И сзади прицеп с полуосями? Или принудительные блокировки? Вспоминая третий рейд ВКП, листья налипали на колёса, они почти шарообразные становились, и там уже пофигу - есть блокировка, нет - машину пинком ноги остановить можно было, скользко как на льду. Там только TLC 70 на Симексе пёрла хорошо. Сейчас там вообще задница, размокло гораздо сильнее, чем в тот раз, поедете на лебёдках. P.S. Зато какой воздух, запахи осеннего леса... Эх.. =)
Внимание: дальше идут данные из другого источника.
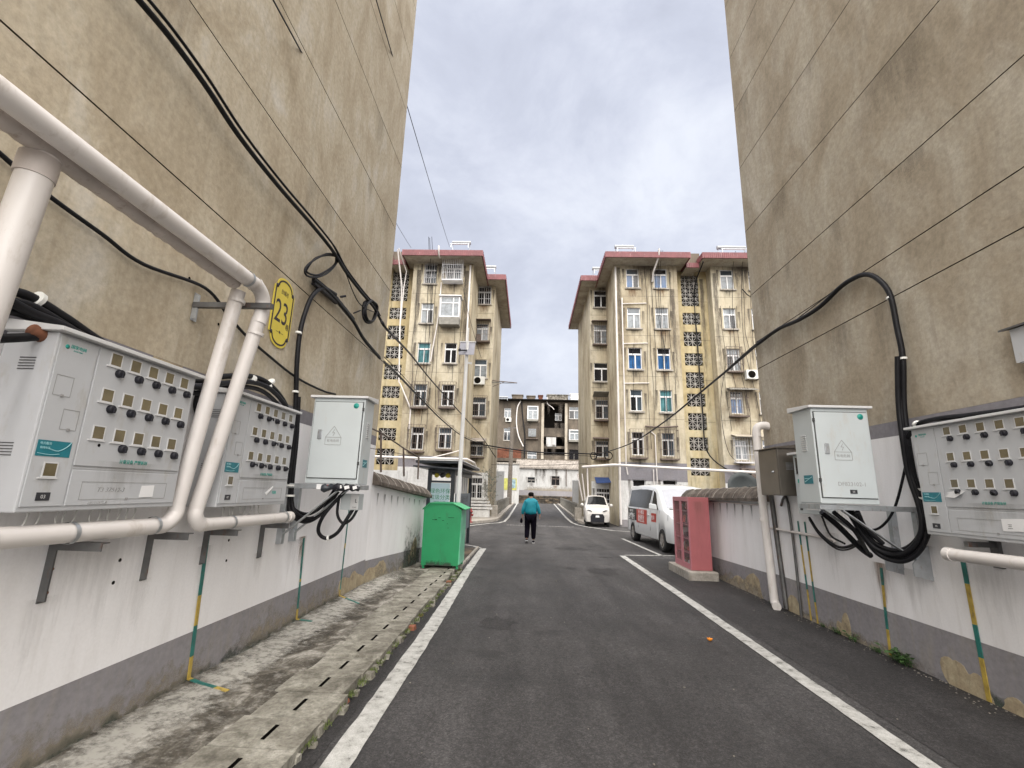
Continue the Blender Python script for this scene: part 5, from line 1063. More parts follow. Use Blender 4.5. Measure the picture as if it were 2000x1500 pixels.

Вот какую информацию по УНЖЛАГу и ОЛП №8 нам подготовила Морозова Вера Фёдоровна
Ссыльные в лесах Унжлага
В непроходимых лесах, на маленьких лагерных пунктах проживали люди, которые уже отсидели свои срока, но покинуть их они не могли. В приговорах значилась формулировка «ограничение в правах на 3,5, 8 … лет» или «поражение в правах — п./п.», то есть данный человек не мог по своему желанию покинуть назначенное места жительства. Органы указывали освободившемуся человеку место, где он должен проживать в течение нескольких лет. Все — таки лучше, чем зона. Эта категория людей могла свободно передвигаться по определенной местности, заводить семью, проживать в частных домах, иметь детей, но постоянно быть в поле зрения опера, то есть регулярно отмечаться, являться по первому зову в органы. Для людей, отсидевших за колючей проволокой немало лет, — это счастье. Пусть такая свобода, пусть под прицелом всевидящего глаза НКВД, но пройти одному по лесной тропинке или поваляться на копне свежего сена — это дорогого стоило. Побыть наедине с самим собой заключенным удавалось крайне редко, а тут — свобода! Можно было побыть таким, каким тебе хочется, хотя бы недолго. В бескрайних лесах Унжлага мест для ссыльных было множество. Проследим судьбу, хотя бы одного человека.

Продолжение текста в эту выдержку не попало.